Well, ‘if the mountain won’t come to Muhammad, then Muhammad must go to the mountain’ reads the Turkish proverb and reportedly the guiding principle for lawyers acting on behalf of the African nation The Gambia, which has filed a lawsuit in the US District Court for the District of Colombia that calls on Facebook to release “all documents and communications produced, drafted, posted or published on the Facebook page” by Myanmar military officials and security forces, so that it can evaluate what role these individuals played in the mass murder and rape of the country’s Muslim minority – the Rohingya.

Read more: Facebook is Turning a Blind Eye to Users Spreading Anti-Muslim Hate

Earlier this year, The Gambia’s lawyers successfully brought a case against Myanmar at the International Court of Justice (ICJ), with judges ordering Myanmar to “take all measures within its power” to protect Rohingya Muslims from genocide. The same lawyers are now demanding Facebook release the page activity and private messages of roughly two dozen military officials, including Min Aung Hlaing, the commander-in-chief of Myanmar’s armed forces.

The Facebook posts of these officials “may constitute evidence of genocidal intent”, said the lawyers in a statement on Friday.

In 2018, the United Nations described Facebook as a vehicle for inciting “acrimony, dissension and conflict” and blamed it for driving the Rohingya Muslim genocide in Myanmar, saying that it has “turned into a beast, and not what it originally intended”.

“Facebook has been bad for Myanmar,” a Rakhine village leader told The New York Times. “Young people are using their smartphones a lot. They don’t see with their eyes; they just see with their phones.”

There is nothing contentious to the claim that nefarious actors are weaponising the social media platform against certain religious, racial and ethnic minorities. Not only has study after study affirmed that, but Facebook has also acknowledged that its platform is being used to “foment division and incite offline violence” in Myanmar and elsewhere and agreed that it “can and should do more” to stop it.

But Facebook refuses to make any substantiative changes to its platform or the way it does business, even criticising Twitter for fact-checking President Trump’s tweets.

“Facebook shouldn’t be the arbiter of truth of everything that people say online,” said Zuckerberg last month. In fact, Facebook is so against the idea of countering online disinformation that it partnered with The Daily Caller, a right-wing online blog founded by Fox News anchor Tucker Carlson that routinely pushes false stories and pro-Trump content.

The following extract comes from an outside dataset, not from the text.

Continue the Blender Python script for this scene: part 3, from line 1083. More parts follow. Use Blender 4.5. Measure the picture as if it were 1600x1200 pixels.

Facebook’s refusal to seriously tackle the scourge of misinformation invites the further proliferation of accounts that seek to incite hatred and sow division, particularly those that operate on behalf of powerful state actors such as Russia – which, according to a US Senate Intelligence Committee, bought hundreds of thousands of dollars worth of Facebook adverts to “sway and misinform” voters with the purpose of helping Trump win in 2016.

To that end, a network of Russian-controlled Facebook accounts has also been tied to the incitement of hatred against the Rohingya in Myanmar, as reported earlier this year by Byline Times. The pages have a combined following of more than four million people and their content mirrors the Myanmar’s military hostility towards the Rohingya, even falsely accusing the Muslim minority of being “Bengali invaders”.

Read more: Is Russia Working with Myanmar’s Military to Incite Hatred of the Rohingya?

If Facebook is genuinely motivated by a desire to ensure a repeat of the Myanmar military’s 2016 genocide against the Rohingya does not happen again, then it will not only hand over evidence that Myanmar military leaders used the site to destroy the religious minority, but also reveal what role Russian or foreign-backed troll farms played in contributing to an atmosphere that made genocide possible.

Holding those responsible for carrying out genocide in Myanmar will finally help to bring justice for the Rohingya and end their decades-long persecution. It will also have a chilling effect on others who intend to use Facebook as a means to incite violence against minorities and political undesirables.

The Gambia’s challenge to the social media giant in a US court might be our best chance of encouraging the world’s largest social media platform to do more to discourage hate and persecution.